Express [∑(n) (k=1) [3(1+4k/n)]*(4/n)] as a closed form. (your answer will be in terms of n.

So this is my progress so far:
Attached below

I guess im missing the sum of 1 +3(4/n) I really don't know how to evaluate that.

 

[MarkFL]

As you did, I would bring all factors that are not a function of the index of summation out front:

[MATH]S=\frac{12}{n}\sum_{k=1}^{n}\left(1+\frac{4k}{n}\right)[/MATH]
And then:

[MATH]S=\frac{12}{n}\sum_{k=1}^{n}\left(1\right)+\frac{48}{n^2}\sum_{k=1}^{n}\left(k\right)[/MATH]
Can you proceed?

 

[takelight]

As you did, I would bring all factors that are not a function of the index of summation out front:

[MATH]S=\frac{12}{n}\sum_{k=1}^{n}\left(1+\frac{4k}{n}\right)[/MATH]
And then:

[MATH]S=\frac{12}{n}\sum_{k=1}^{n}\left(1\right)+\frac{48}{n^2}\sum_{k=1}^{n}\left(k\right)[/MATH]
Can you proceed?

How can you possible evaluate the sum (n)(k=1) of 1??? what does that sum return?

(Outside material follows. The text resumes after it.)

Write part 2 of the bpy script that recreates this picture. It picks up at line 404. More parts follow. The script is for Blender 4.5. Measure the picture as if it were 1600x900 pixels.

That's the only part im missing I think.

 

[lev888]

How can you possible evaluate the sum (n)(k=1) of 1??? what does that sum return? That's the only part im missing I think.

Can you write it out if n=2? How about 3? See the pattern?

 

[MarkFL]

How many 1's would you have? What do you get when you add that many 1's?

 

[takelight]

Can you write it out if n=2? How about 3? See the pattern?

oh lmao. its just n. So like 1 times the n since it keeps adding one. Im stupid. D: